City of Adel v. Georgia Power Co.

161 S.E.2d 297 | Ga. | 1968

224 Ga. 232 (1968)
161 S.E.2d 297

CITY OF ADEL
v.
GEORGIA POWER COMPANY.

24545.

Supreme Court of Georgia.

Argued March 13, 1968.
Decided April 8, 1968.

*234 M. Dale English, L. Clifford Adams, Jr., Heard & Leverett, for appellant.

Troutman, Sams, Schroder & Lockerman, William H. Schroder, Milton A. Carlton, Jr., Tillman, Brice, McTier & Coleman, B. Lamar Tillman, for appellee.

DUCKWORTH, Chief Justice.

Notwithstanding the numerous principles of law raised and discussed by opposing counsel, this case will be decided when the plain provisions of Ga. L. 1962, p. 119 (Code Ann. §§ 69-902, 69-903), are applied to the undisputed facts in this case. In order for the municipal authorities to acquire jurisdiction to extend the corporate limits they must have an application therefor signed by all the owners of all the lands embraced therein.
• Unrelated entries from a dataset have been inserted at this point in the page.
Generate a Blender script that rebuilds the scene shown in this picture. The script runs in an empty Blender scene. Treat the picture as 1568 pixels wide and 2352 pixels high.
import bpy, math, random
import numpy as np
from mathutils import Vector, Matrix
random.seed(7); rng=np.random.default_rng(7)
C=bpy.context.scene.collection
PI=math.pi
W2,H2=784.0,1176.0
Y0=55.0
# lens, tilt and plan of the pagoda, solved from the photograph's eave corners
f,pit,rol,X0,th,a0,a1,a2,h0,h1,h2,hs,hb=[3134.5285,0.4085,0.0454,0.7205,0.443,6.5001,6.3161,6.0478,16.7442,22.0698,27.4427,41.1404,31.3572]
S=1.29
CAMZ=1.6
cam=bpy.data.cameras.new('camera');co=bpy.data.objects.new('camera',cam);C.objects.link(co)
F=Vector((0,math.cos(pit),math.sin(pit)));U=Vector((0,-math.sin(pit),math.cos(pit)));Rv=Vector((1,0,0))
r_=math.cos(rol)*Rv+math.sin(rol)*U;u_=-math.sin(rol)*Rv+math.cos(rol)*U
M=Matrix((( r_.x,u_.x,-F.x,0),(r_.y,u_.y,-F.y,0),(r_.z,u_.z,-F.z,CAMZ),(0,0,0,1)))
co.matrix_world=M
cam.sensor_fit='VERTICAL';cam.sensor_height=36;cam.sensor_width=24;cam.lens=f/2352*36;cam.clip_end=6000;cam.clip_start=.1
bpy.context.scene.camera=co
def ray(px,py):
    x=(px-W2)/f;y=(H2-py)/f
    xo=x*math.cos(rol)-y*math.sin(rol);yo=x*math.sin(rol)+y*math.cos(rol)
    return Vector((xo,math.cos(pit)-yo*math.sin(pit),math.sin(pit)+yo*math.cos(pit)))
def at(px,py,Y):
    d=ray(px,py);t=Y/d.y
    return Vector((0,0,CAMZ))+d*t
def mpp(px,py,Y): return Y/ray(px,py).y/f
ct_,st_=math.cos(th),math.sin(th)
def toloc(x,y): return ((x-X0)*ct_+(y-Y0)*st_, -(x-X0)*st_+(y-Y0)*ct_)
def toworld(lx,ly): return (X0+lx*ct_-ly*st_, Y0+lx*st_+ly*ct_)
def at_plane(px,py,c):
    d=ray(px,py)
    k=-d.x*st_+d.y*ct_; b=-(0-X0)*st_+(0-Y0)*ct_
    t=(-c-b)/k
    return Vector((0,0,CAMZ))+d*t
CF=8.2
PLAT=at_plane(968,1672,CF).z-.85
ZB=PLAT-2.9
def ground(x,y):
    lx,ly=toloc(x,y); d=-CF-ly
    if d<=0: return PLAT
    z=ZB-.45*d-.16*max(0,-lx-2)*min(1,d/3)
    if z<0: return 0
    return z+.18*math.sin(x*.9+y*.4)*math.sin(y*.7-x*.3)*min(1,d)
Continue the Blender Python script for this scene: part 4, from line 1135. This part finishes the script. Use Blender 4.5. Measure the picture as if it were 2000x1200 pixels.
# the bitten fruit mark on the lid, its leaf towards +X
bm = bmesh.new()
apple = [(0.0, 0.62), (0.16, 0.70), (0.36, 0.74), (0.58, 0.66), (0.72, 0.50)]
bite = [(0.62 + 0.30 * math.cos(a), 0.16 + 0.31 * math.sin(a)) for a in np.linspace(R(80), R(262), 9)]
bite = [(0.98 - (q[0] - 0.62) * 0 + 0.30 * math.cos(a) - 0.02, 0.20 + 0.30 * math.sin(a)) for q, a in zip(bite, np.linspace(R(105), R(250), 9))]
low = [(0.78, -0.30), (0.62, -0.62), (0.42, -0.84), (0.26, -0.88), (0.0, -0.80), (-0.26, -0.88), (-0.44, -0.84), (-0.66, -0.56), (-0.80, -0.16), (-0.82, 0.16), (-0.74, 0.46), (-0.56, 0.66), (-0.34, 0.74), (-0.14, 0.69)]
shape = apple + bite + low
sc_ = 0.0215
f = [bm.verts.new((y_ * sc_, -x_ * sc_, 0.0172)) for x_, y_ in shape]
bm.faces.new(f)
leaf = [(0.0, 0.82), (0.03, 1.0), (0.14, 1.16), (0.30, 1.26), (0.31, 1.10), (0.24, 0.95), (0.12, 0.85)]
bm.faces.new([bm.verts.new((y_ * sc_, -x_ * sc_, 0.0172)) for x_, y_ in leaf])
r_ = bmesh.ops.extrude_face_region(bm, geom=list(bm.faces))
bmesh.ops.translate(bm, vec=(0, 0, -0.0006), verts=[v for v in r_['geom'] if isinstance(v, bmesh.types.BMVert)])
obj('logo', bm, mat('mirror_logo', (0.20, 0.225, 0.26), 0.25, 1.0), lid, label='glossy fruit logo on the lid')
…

This means that not even a foot of land can be so annexed in the absence of the signature of its owner on such application to annex. The owner of the right of way of State Highway 76 signed no such application. It is questionable in two other instances as to whether the annexation proceeding is void, but we need go no further than the right of way on which the power line is constructed. It is as simple as "A B C" that this right of way was not thereby annexed. The only answer to this simple logical fact that we have heard is that in some mysterious way the further content of the 1962 Act defining the meaning of "contiguous area," could, should or did cause the highway to become annexed. The obvious purpose of this definition is to explain the previous provision for annexing to the existing corporate limits unincorporated areas "contiguous to the existing corporate limits." This provision has no reference to any lands where the owners sign no application to annex. Its sole purpose is to say that although a road, creek, river, interstate highway, railroad, or even other municipal property of another political subdivision passes between the lands of *235 "A" and the corporate boundary, "A's" land is continguous for the purpose of annexing it when he signs an application therefor.

Therefore, when this record shows beyond question that the precise land upon which the Georgia Power Company has done everything complained about by the city is the right of way of State Highway No. 76, with the express permission of the State Highway Department, and that this area has never been annexed to the City of Adel because the owner of that right of way signed no application to be annexed — which is actually jurisdictional to annexation —, the trial court had no choice but to deny plaintiff's prayer for relief and grant the ruling prayed for by the defendant.

Judgment affirmed. All the Justices concur.